- _Set exercise_:
In the data below, locate each line with the word "scene" and list it.

- _Information shown_:
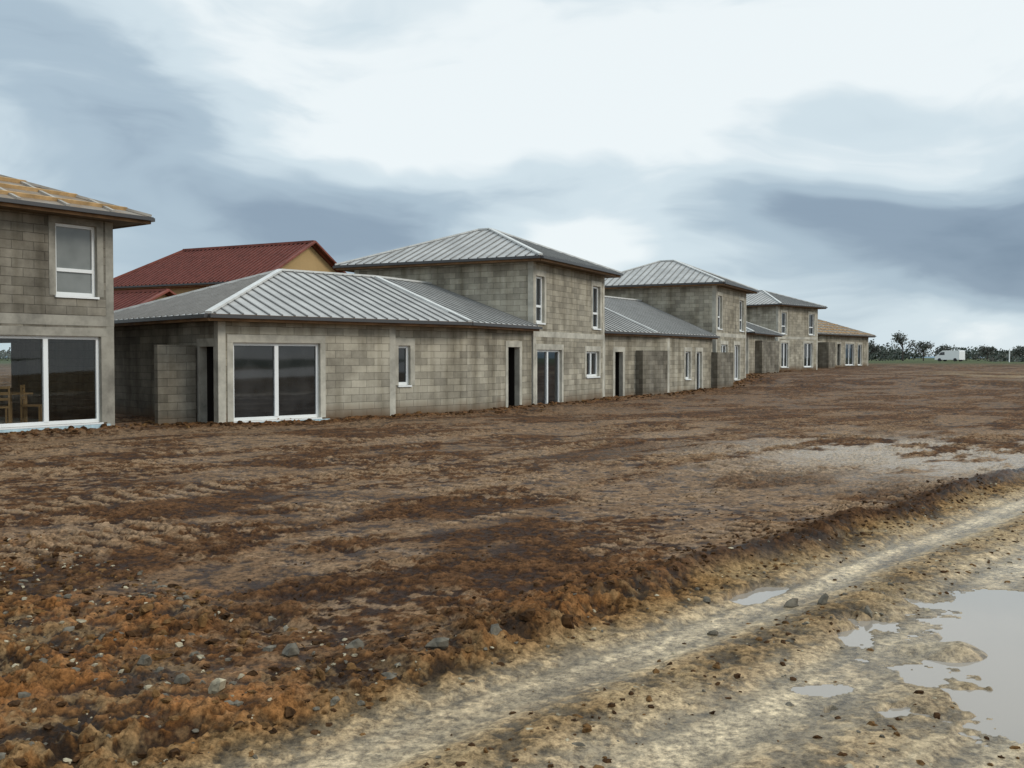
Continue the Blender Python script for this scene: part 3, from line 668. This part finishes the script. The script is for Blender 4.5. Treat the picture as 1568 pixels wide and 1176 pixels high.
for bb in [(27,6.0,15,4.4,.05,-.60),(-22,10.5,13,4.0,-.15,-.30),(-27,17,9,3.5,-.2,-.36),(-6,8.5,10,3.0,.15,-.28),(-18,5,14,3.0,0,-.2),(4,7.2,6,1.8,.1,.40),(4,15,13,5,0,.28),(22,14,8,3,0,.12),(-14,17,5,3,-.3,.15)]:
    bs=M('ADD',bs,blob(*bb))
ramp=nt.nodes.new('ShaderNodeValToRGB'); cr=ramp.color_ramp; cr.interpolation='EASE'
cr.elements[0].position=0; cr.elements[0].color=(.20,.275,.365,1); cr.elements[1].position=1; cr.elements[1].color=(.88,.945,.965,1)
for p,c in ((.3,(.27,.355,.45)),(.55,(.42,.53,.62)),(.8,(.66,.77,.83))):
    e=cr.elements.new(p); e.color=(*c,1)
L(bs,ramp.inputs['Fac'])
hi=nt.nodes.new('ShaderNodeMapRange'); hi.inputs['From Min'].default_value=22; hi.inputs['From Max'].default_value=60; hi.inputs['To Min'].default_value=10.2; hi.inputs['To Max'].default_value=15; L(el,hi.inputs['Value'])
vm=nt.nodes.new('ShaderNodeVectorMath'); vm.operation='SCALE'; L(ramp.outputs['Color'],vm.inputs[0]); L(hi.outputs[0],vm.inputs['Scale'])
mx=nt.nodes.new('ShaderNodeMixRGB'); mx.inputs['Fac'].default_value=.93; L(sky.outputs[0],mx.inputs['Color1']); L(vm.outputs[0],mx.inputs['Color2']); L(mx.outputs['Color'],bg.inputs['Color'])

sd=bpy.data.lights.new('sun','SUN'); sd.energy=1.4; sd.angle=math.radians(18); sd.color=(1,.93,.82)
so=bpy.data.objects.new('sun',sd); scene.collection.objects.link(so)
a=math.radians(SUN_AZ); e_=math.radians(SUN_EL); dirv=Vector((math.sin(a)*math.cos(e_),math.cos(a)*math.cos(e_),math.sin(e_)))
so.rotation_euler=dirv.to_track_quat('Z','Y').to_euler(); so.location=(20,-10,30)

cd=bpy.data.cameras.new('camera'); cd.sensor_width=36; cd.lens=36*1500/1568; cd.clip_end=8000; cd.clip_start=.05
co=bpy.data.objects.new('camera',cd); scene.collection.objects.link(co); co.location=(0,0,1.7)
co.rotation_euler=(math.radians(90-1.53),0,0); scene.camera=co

- _Result_:
Continue the Blender Python script for this scene: part 3, from line 668. This part finishes the script. The script is for Blender 4.5. Treat the picture as 1568 pixels wide and 1176 pixels high.
so=bpy.data.objects.new('sun',sd); scene.collection.objects.link(so)
co=bpy.data.objects.new('camera',cd); scene.collection.objects.link(co); co.location=(0,0,1.7)
co.rotation_euler=(math.radians(90-1.53),0,0); scene.camera=co